Когда такое случалось дома, я весело отвечал в трубку о том, что папы или мамы, или особенно соседки Татьяны нет дома. Татьяне звонили молодые люди, и она, смеясь, просила меня сказать, что ее нет дома. Это было смешно и весело. Я любил так врать. Но здесь, здесь же фронт, война. А уважаемый мною командир Красной Армии врет. Это настолько для меня было дико и непостижимо, что в полной растерянности, совершенно бездумно и неожиданно для себя я выпалил:
– А он сказал, что его здесь нет.
Сверкая глазами, "Десятый" гневно вырвал из моих рук телефонную трубку. Переговорив с "Седьмым", приказал мне:
– А ну-ка соедини меня с командиром роты связи.
Я соединил, слышу односторонний разговор:
– Слушай "Семнадцатый", ты кого ко мне прислал?
– Да постой, он же работать не умеет!
– Забери его немедленно! Понял? Он мне не нужен. Нет, ждать не буду. Я его отправляю, а за телефон посажу пока своего из взвода связи. Я сказал: ждать не буду. Он мне больше не нужен. Я его выгоню, чтобы не вонял, чтобы духу его больше здесь не было! – и, обращаясь ко мне, добавил, – Дуй в свою роту, чтобы я тебя здесь больше не видел.
Я вышел из шалаша, закинул на плечи карабин и поплелся в роту. Не успел отойти от шалаша и пятидесяти метров, как начался артобстрел. Упал в сугроб, закрыл руками голову. Снаряды рвались где-то невдалеке. Впервые страх приполз в душу. Я оцепенел. Вскоре стало тихо. Обстрел закончился. Вскочил и бегом от страшного места подальше.
Командир роты встретил меня сурово:
– Что ты там натворил?
Я рассказал. Мне показалось, что усмешка тронула лицо капитана.
– Иди в роту. Смотри, чтобы больше этого не повторилось, – сказал капитан и отпустил меня.
Ближе к вечеру стало известно, что прямым попаданием в шалаш полностью уничтожен штаб третьего батальона.
Возвратившись в роту, был, как говорится, самым главным “куда пошлют". А посылали и на хозяйственные работы, и в караул, и на восстановление связи по всем направлениям – “ниткам". Не доверяли только дежурство за телефонным аппаратом. Видимо, не надеялся капитан на меня, боялся, как бы еще чего-нибудь не сморозил новобранец. Дошло до меня, что подмочил свою репутацию. Обидно стало. Поэтому старался, как мог, выполнять все наряды и поручения. Страшно уставал. Вскоре заметили мою старательность и посадили на дежурство за телефон, однако на КП полка под присмотром ротного начальства.
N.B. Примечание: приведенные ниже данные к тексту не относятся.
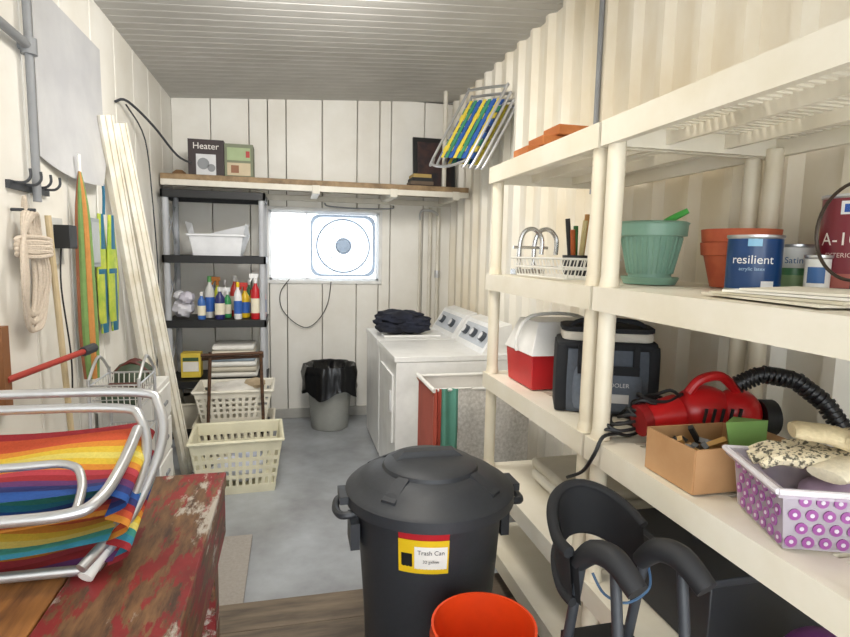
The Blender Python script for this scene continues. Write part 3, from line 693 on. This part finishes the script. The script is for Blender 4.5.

Вообще ротного начальства в этих боевых условиях, как ни странно, был полный комплект – заняты все пять штатных должностей. Ротой командовал капитан Московский, инженер из Ленинграда, лет тридцати пяти – умный, справедливый, но очень строгий. Его помощник, политрук роты – старший политрук Акимов. Лет ему не меньше, чем ротному. С нами, красноармейцами, он практически не общается. Красноармейцы, естественно, с ним тоже. В основном он якшается с командным составом роты и штаба полка. Нам от деятельности политрука, как говорится, ни холодно, ни жарко. Жить и работать не мешает, и то хорошо. Молчаливый человек. Говорят, что у него в Ленинграде жена и дети умерли.